The researchers discovered that the generation of thermal nitrogen oxides (NOx), components of combustion exhaust, can stay high up to heights with an ambient atmospheric pressure above or even slightly below the nozzles’ exit pressure, i.e., less than 10 km.

Simultaneously, the mass of carbon dioxide emitted by the rocket as it ascends 1 kilometer in the mesosphere is similar to that contained in 26 cubic kilometers of atmospheric air at the same altitude.

They discovered that the impact on the atmosphere can be significant both locally and briefly in the mesosphere. While air currents will progressively move and mix the exhaust CO2 throughout the atmosphere, eventually reducing the CO2 to naturally occurring levels, the time scale over which this occurs is unknown.
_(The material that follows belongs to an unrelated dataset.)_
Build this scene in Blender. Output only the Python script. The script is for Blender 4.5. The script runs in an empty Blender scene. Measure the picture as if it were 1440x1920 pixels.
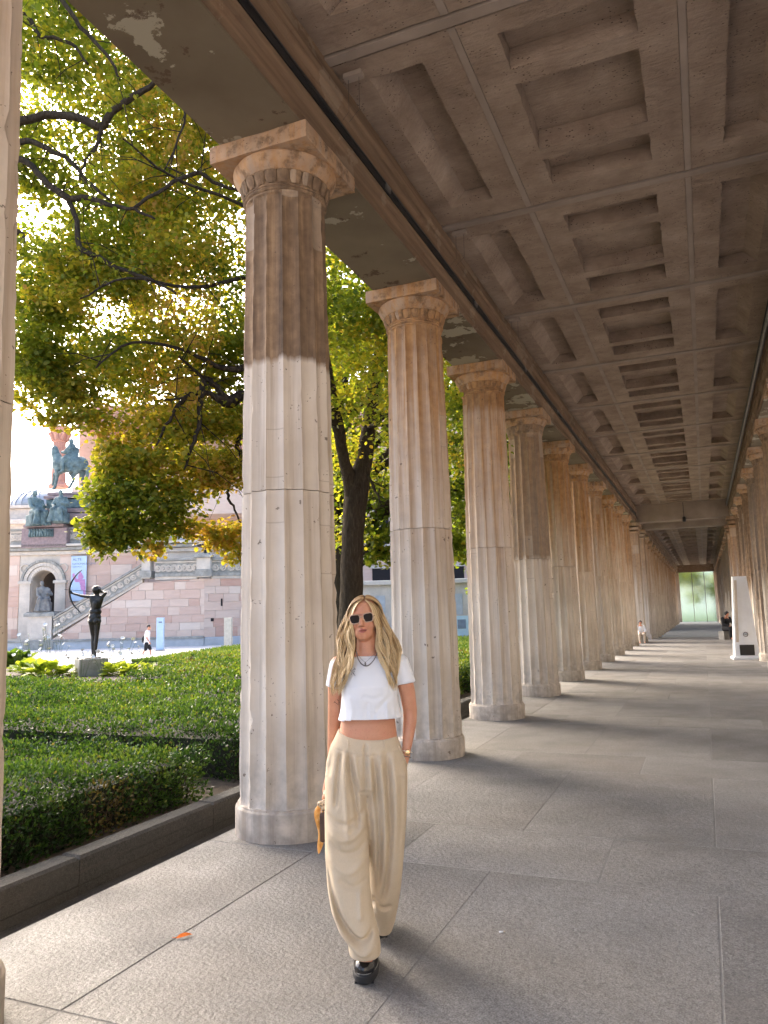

According to the experts, a certain number of rocket launches may still remain over which mesospheric carbon dioxide could collect over time, increasing naturally existing levels and altering our climate.

Their findings indicate that, in the worst-case scenario, enough NOx could be produced in the time it takes the rocket to reach a height of 10 kilometers to pollute over 2 cubic kilometers of atmospheric air with NOx concentrations that, according to the World Health Organization, are hazardous to human health.

“We expect that commercial flight firms like SpaceX, Virgin Galactic, and the New Shepard, as well as its associated engine manufacturers, will take these consequences into account in future designs,” Drikakis added.